Em entrevista ao Valor Econômico, Elisabetta Zenatti, vice-presidente de conteúdo da Netflix Brasil, realçou que a minissérie sobre Ayrton Senna, com estreia prevista para o ano que vem, é a produção mais cara já feita pela empresa: "Nossa estratégia, não só no Brasil como na América Latina, é fazer esses investimentos em séries grandiosas como nunca foram feitas", disse.

Convertido em moeda americana, o investimento de R$ 1 bilhão prometido pela Netflix para estes dois anos no Brasil equivale a cerca de US$ 200 milhões, um valor pequeno frente ao investimento total em conteúdo de US$ 17 bilhões previsto para 2023.

Para efeitos de comparação, em abril a empresa divulgou um plano de investimento de US$ 2,5 bilhões pelos próximos quatro anos na Coreia do Sul.

A Netflix tem pouco mais de 1 milhão de assinantes na Coreia e, estima-se, cerca de 20 milhões no Brasil.
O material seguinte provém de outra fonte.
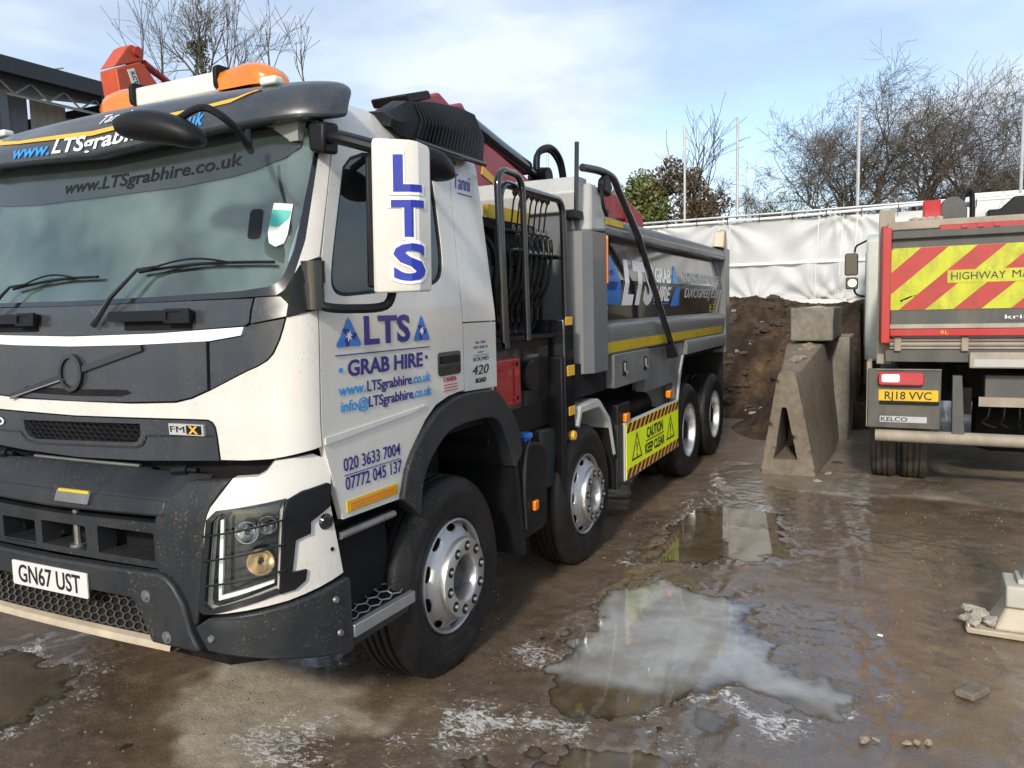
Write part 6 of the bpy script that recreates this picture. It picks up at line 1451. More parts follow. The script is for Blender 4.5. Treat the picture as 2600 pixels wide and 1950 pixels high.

Isso confirma que a lógica do investimento não está relacionada ao número de assinantes.

O foco é o potencial de aceitação de conteúdo local no mercado global. Em outras palavras, conteúdos coreanos, como "Round 6" e inúmeros melodramas seriados, têm se mostrado altamente atraentes para clientes da empresa em todo o mundo, o que não ocorre, nem de longe, com produções brasileiras.

A minissérie sobre Senna, aparentemente, será uma tentativa de a filial brasileira mostrar o seu valor. Espero que consiga. Porque, parafraseando o samba de Assis Valente, o Tio Netflix ainda está querendo conhecer a nossa real batucada.